Frequency-intensity-distribution bias correction and trend analysis of high-resolution CMIP6 precipitation data over a tropical river basin

Advancements in computational power have enabled general circulation models (GCMs) to simulate climate variables at a higher resolution. However, GCM outputs often deviate from the observed climatological data and therefore need bias correction (BC) before they are used for impact studies. While there are several BC methods, BCs considering frequency, intensity and distribution of rainfall are few. This study proposes a BC method which focuses on separately correcting the frequency, intensity and distribution of precipitation.
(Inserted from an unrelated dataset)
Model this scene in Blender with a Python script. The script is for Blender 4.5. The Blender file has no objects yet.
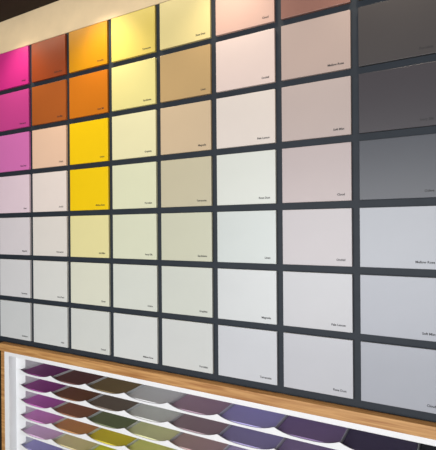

This BC was performed on high-resolution daily precipitation simulations of Meteorological Research Institute-Atmospheric General Circulation Model Version 3.2 with a 20-km grid size (MRI-AGCM3-2-S) model which is part of Coupled Model Intercomparison Project Phase 6 (CMIP6) on Netravati basin, a tropical river basin in India. The historical rain gauge station data was considered for testing the effectiveness of the BC method applied. The quantile-quantile (Q-Q) plot, Taylor diagram, Nash-Sutcliffe efficiency (NSE), coefficient of determination (R-2), root mean square error (RMSE), mean absolute error (MAE), percentage bias (PBIAS) and correlation coefficient (R) are employed for the evaluation of the BC method. Higher R and R-2 and lower RMSE, MAE and PBIAS values were observed for the bias-corrected GCM data than raw simulation. The PBIAS reduced from 15.6 to 6% when BC was applied. The analysis suggested that the proposed method effectively corrects the bias in rainfall over the basin. Furthermore, an attempt has been made to analyse the trend of historical and future rainfall in the basin. The analysis revealed a declining trend of precipitation in monsoon months with the magnitude of 12.44 mm and 56.7 mm in the historical and future periods respectively. This study demonstrates that BC should be applied before the use of GCM simulated precipitation for any analysis or impact studies to improve the predictions.